The Revolutionary Armed Forces of Colombia, or FARC, has proposed creating a pact with the Colombian government in order to find people who have been forcibly disappeared as a result of the internal armed conflict in the country.

The suggestion was made Sunday by FARC rebel commander Ivan Marquez, in the context the International Day for the Victims of Enforced Disappearances and the end of the 40th round of peace negotiations between the Revolutionary Armed Forces of Colombia and the Colombian government.

RELATED: Colombia’s Peace Process Explained

“We believe that the (negotiating parties) should agree on commitments for de-escalation that include the search for missing persons, considering that no exceptional circumstances whatsoever — whether a state of war or threat of war, political instability or any other public emergency — should be used as a justification for not taking measures to prevent further victimization,” said Marquez on behalf of the FARC negotiating team.

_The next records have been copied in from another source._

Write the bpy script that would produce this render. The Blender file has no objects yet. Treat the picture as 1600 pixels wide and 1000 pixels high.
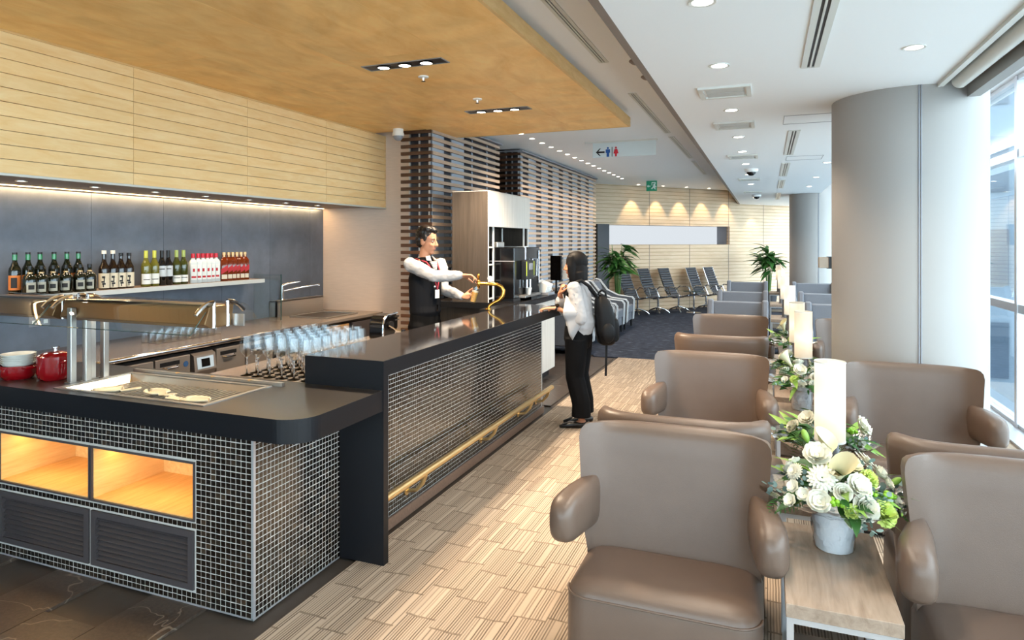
import bpy, bmesh, math, random
from mathutils import Vector, Matrix, Quaternion, noise

# ---------------------------------------------------------------- camera, world, exposure
scene = bpy.context.scene
col = scene.collection
CAM_H = 1.65
YAW = math.atan(398.0 / 1021.0)
cam_data = bpy.data.cameras.new('camera')
cam_data.sensor_width = 36.0
cam_data.sensor_fit = 'HORIZONTAL'
cam_data.lens = 36.0 * 1021.0 / 1600.0
cam_data.shift_y = -(500.0 - 379.0) / 1600.0
cam_data.clip_start = 0.05
cam_data.clip_end = 300
cam = bpy.data.objects.new('camera', cam_data)
col.objects.link(cam)
cam.location = (0, 0, CAM_H)
cam.rotation_euler = (math.pi / 2, 0, YAW)
scene.camera = cam

world = bpy.data.worlds.new('daylight')
scene.world = world
world.use_nodes = True
bg = world.node_tree.nodes['Background']
bg.inputs['Color'].default_value = (0.88, 0.94, 1.0, 1)
bg.inputs['Strength'].default_value = 4.9
vs = scene.view_settings
vs.view_transform = 'Standard'
try:
    vs.look = 'None'
except Exception:
    pass
vs.exposure = 1.15
vs.gamma = 1.0
vs.use_curve_mapping = False
scene.cycles.use_denoising = True
scene.cycles.max_bounces = 10
scene.cycles.diffuse_bounces = 5
scene.cycles.glossy_bounces = 5
scene.cycles.transmission_bounces = 8
scene.cycles.transparent_max_bounces = 48
scene.cycles.sample_clamp_indirect = 6.0
scene.cycles.caustics_reflective = False
scene.cycles.caustics_refractive = False
scene.cycles.blur_glossy = 0.5

PI = math.pi
random.seed(7)
RX, RY = math.cos(YAW), math.sin(YAW)

# ---------------------------------------------------------------- helpers
def lin(r, g, b):
    def f(c):
        c = c / 255.0
        return c / 12.92 if c <= 0.04045 else ((c + 0.055) / 1.055) ** 2.4
    return (f(r), f(g), f(b), 1.0)

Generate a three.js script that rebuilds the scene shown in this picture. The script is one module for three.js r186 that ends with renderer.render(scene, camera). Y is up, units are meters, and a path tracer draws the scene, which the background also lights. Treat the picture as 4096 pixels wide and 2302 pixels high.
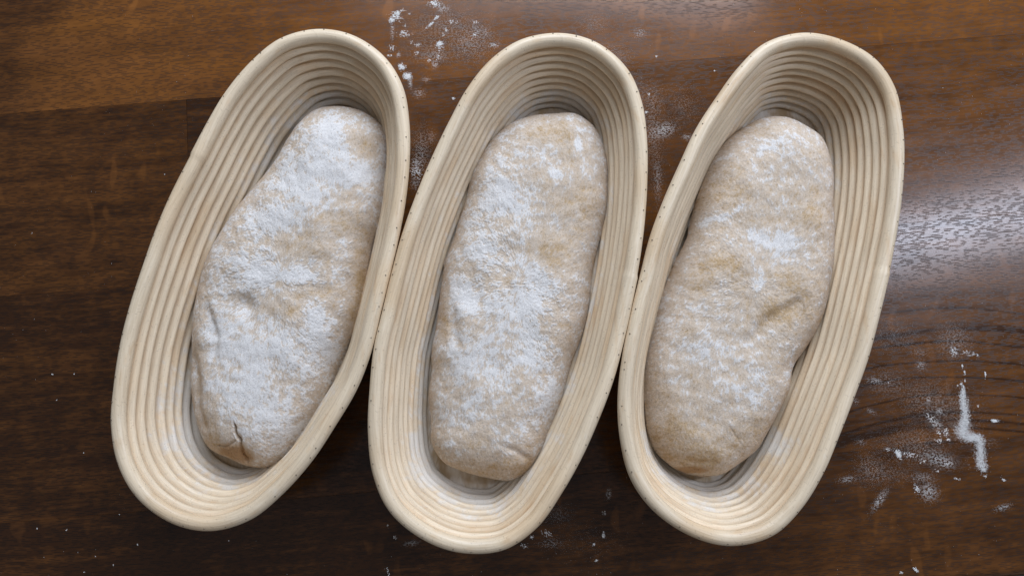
import * as THREE from 'three';
import { ImprovedNoise } from 'three/addons/math/ImprovedNoise.js';
import { RectAreaLightUniformsLib } from 'three/addons/lights/RectAreaLightUniformsLib.js';

// ---------------------------------------------------------------- camera, light, exposure
const scene = new THREE.Scene();
const camera = new THREE.PerspectiveCamera(42.97, 1024 / 575, 0.02, 30);
camera.position.set(0, 0.6, 0);
camera.up.set(0, 0, -1);
camera.lookAt(0, 0, -0.6 * Math.tan(THREE.MathUtils.degToRad(7)));
scene.add(camera);

const renderer = new THREE.WebGLRenderer({ antialias: true });
renderer.toneMapping = THREE.LinearToneMapping;
renderer.toneMappingExposure = 1.04;
renderer.shadowMap.enabled = true;
scene.background = new THREE.Color().setRGB(0.18, 0.187, 0.205);        // what the rest of a dim room gives back

RectAreaLightUniformsLib.init();
function windowLight(name, color, intensity, w, h, at, to, roll = 0) {
  const l = new THREE.RectAreaLight(new THREE.Color().setRGB(...color), intensity, w, h);
  l.name = name; l.position.set(...at); l.lookAt(...to); l.rotateZ(roll); scene.add(l);
}
// daylight from a broad window behind the far side of the table and a narrow one to the right
windowLight('window_light', [0.9, 1.0, 1.17], 7.8, 1.1, 0.85, [0.14, 0.98, -1.3], [0, 0.05, -0.05]);
windowLight('side_window_light', [0.88, 0.98, 1.2], 22, 0.13, 1.2, [1.35, 1.5, -0.44], [0.35, 0, -0.13], -0.12);

// ---------------------------------------------------------------- helpers
const MM = 0.001;
let seed = 20;
const rnd = () => { seed = (seed * 1664525 + 1013904223) >>> 0; return seed / 4294967296; };
const gauss = () => Math.sqrt(-2 * Math.log(1 - rnd() * 0.9999)) * Math.cos(6.2831853 * rnd());
const noise = new ImprovedNoise();
const N = (x, y, z = 0) => noise.noise(x + 100, y + 100, z + 10);
const fbm = (x, y, z = 0, o = 4) => { let s = 0, a = 0.5; for (let i = 0; i < o; i++) { s += a * N(x, y, z + i * 7.3); x *= 2.03; y *= 2.03; a *= 0.5; } return s; };
const sstep = (x, a, b) => { const t = Math.min(1, Math.max(0, (x - a) / (b - a))); return t * t * (3 - 2 * t); };
const mix = (a, b, t) => a + (b - a) * t;
const clamp01 = (x) => Math.min(1, Math.max(0, x));

function tag(o, label, category, group, kind) {
  o.userData.label = label; if (category) o.userData.category = category;
  if (group) o.userData.group = group; if (kind) o.userData.kind = kind;
  return o;
}
const counts = {};
function numbered(name) { const n = counts[name] = (counts[name] ?? -1) + 1; return n ? `${name}_${String(n).padStart(3, '0')}` : name; }
function mesh(name, geo, mat, parent = scene) {
  const m = new THREE.Mesh(geo, mat); m.name = numbered(name); m.castShadow = m.receiveShadow = true; parent.add(m); return m;
}

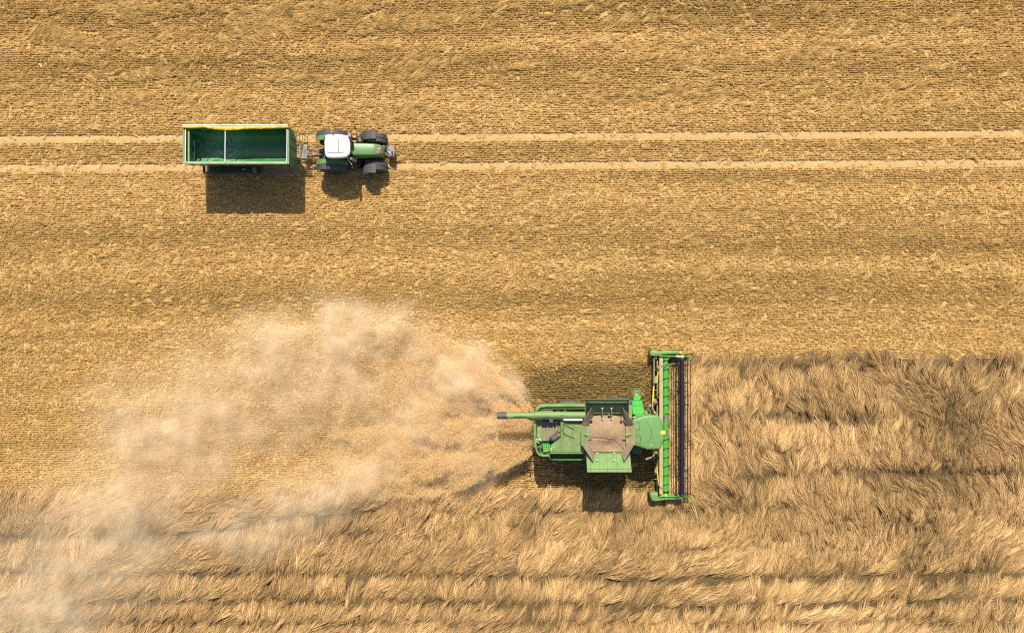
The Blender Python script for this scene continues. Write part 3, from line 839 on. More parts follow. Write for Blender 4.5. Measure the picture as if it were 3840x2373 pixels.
for k in range(3):
    MB().tube([(-13.7, 10.95 + 0.05 * k, 1.2), (-13.2, 10.92 + 0.04 * k, 0.98), (-12.6, 10.85 + 0.03 * k, 1.02), (-12.1, 10.78 + 0.03 * k, 1.15)], 0.018, 6).build('hose', M['steel' if k == 1 else 'black'], trl, smooth=True)
MB().cyl((-13.6, 10.55, 0.95), (-12.3, 10.70, 0.75), 0.06, 0.05, 8).build('drive_shaft', M['canvas'], trl)

# ------------------------------------------------------------------ tractor
tc_ = empty('tractor', (-10.4, 10.73, 0))
tag(tc_, 'green tractor with a white cab roof pulling the grain trailer along the wheel tracks', 'tractor')
CY = 10.73
for y, sd in ((9.86, -1), (11.62, 1)):
    wheel(tc_, (-11.68, y, 0.97), 0.97, 0.66, M['rubber'], M['red_rim'], sd, 20, 0.05, 0.52)
for y, sd in ((9.84, -1), (11.66, 1)):
    wheel(tc_, (-8.97, y, 0.76), 0.76, 0.60, M['rubber'], M['red_rim'], sd, 20, 0.05, 0.5)
MB().cyl((-11.68, 10.1, 0.97), (-11.68, 11.4, 0.97), 0.16, 0.16, 12).build('rear_axle', M['black'], tc_)
MB().cyl((-8.97, 10.1, 0.76), (-8.97, 11.4, 0.76), 0.11, 0.11, 10).build('front_axle', M['grey'], tc_)
MB().box(-12.2, -8.6, CY - 0.24, CY + 0.24, 0.55, 1.25).build('transmission_housing', M['black'], tc_, 0.03)
def fender(y0, y1, cx, cz, r, a0, a1, name, mat, n=12, th=0.045):
    ring = []
    pts = [(cx + r * math.cos(R(a0 + (a1 - a0) * k / n)), cz + r * math.sin(R(a0 + (a1 - a0) * k / n))) for k in range(n + 1)]
    inn = [(cx + (r - th) * math.cos(R(a0 + (a1 - a0) * k / n)), cz + (r - th) * math.sin(R(a0 + (a1 - a0) * k / n))) for k in range(n + 1)]
    prof = pts + inn[::-1]
    rings = [[(x, y, z) for x, z in prof] for y in (y0, y1)]
    return MB().loft(rings).build(name, mat, tc_, 0.015, smooth=True)
for s in (-1, 1):
    yi, ym, yo = CY + s * 0.62, CY + s * 0.93, CY + s * 1.27
    fender(min(ym, yo), max(ym, yo), -11.68, 0.95, 1.13, 28, 158, 'mudguard_edge', M['fender'])
    fender(min(yi, ym), max(yi, ym), -11.68, 0.95, 1.17, 24, 162, 'mudguard', M['t_green'])
    fd = fender(CY + s * 1.10 - 0.33, CY + s * 1.10 + 0.22 if s < 0 else CY + s * 1.10 + 0.27, -8.97, 0.78, 0.86, 80, 176, 'mudguard', M['fender'])
    MB().box(-12.78, -12.62, CY + s * 0.98 - 0.13, CY + s * 0.98 + 0.13, 1.28, 1.46).build('tail_light', M['black'], tc_, 0.02)
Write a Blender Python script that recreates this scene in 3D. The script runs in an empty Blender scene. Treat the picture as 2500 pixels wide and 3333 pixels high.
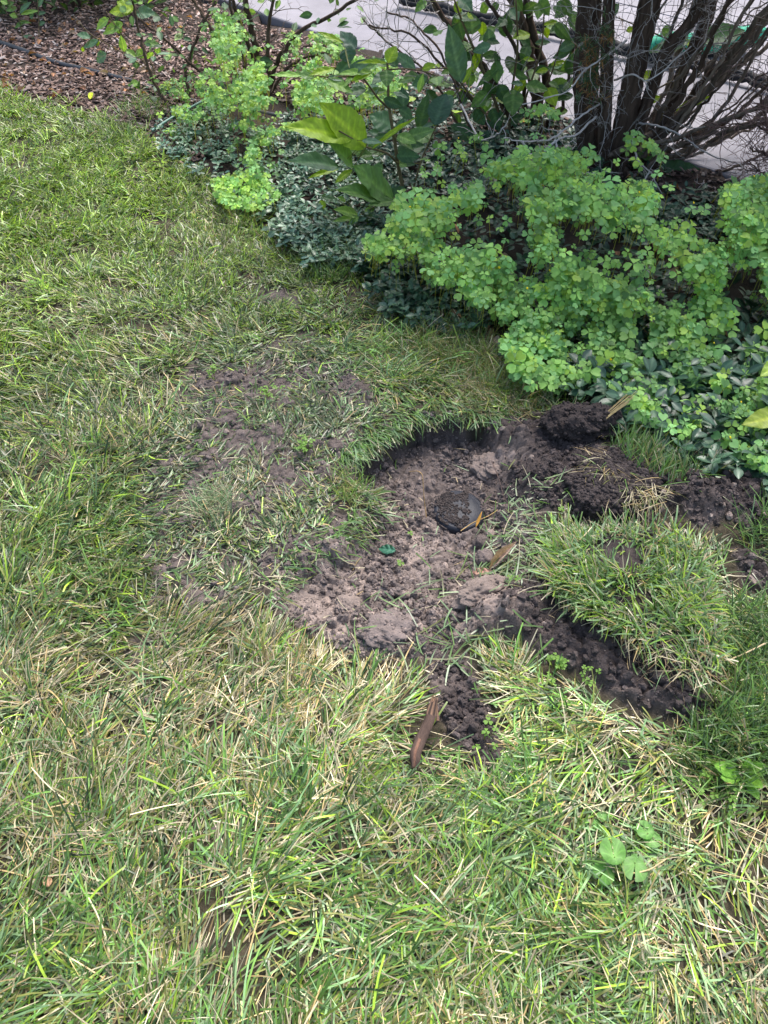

According to the Colombian prosecutor’s office, the armed conflict has resulted in 50,000 case of forced disappearances, a figure greater than the number of disappearances during the dictatorships of Argentina and Chile combined.

The FARC and Colombian government are already cooperating on a demining pilot project throughout the country. A joint effort to search for people forcibly disappeared as a result of the armed conflict would build on the success of the demining initiative and bring about a further de-escalation of the conflict.

A joint communique released Sunday announced that the efforts to remove mines would continue in the province of Antioquia. The program was briefly suspended July 15 after the death of a Colombian soldier carrying out demining duties. According to Semana magazine, mines alone have caused injury or death to 11,000 people since 1990.

Optimism Over Progress of Peace Process

The FARC negotiating team expressed optimism at the progress of the talks, saying, “We made progress. The process moves towards the Final Agreement.”

The FARC and Colombian government have been holding formal peace discussions since 2012 in negotiations that have progressed further than other recent efforts to end the five-decade-long conflict.

The negotiating parties have reached partial agreements on three of five agenda topics. The 41st round of negotiations, taking place in Havana, Cuba, will begin on September 11.

“Achieving peace will be the greatest triumph of the Colombian people,” said Marquez Sunday.

The FARC have maintained a unilateral cease-fire since July 20, meanwhile the Colombian government has committed to halting its bombings of rebel camps. The U.N. has credited that FARC's unilateral cease-fire with helping greatly reduce violence related to the country's internal conflict. The rebels continue to call on the government to implement a bilateral truce.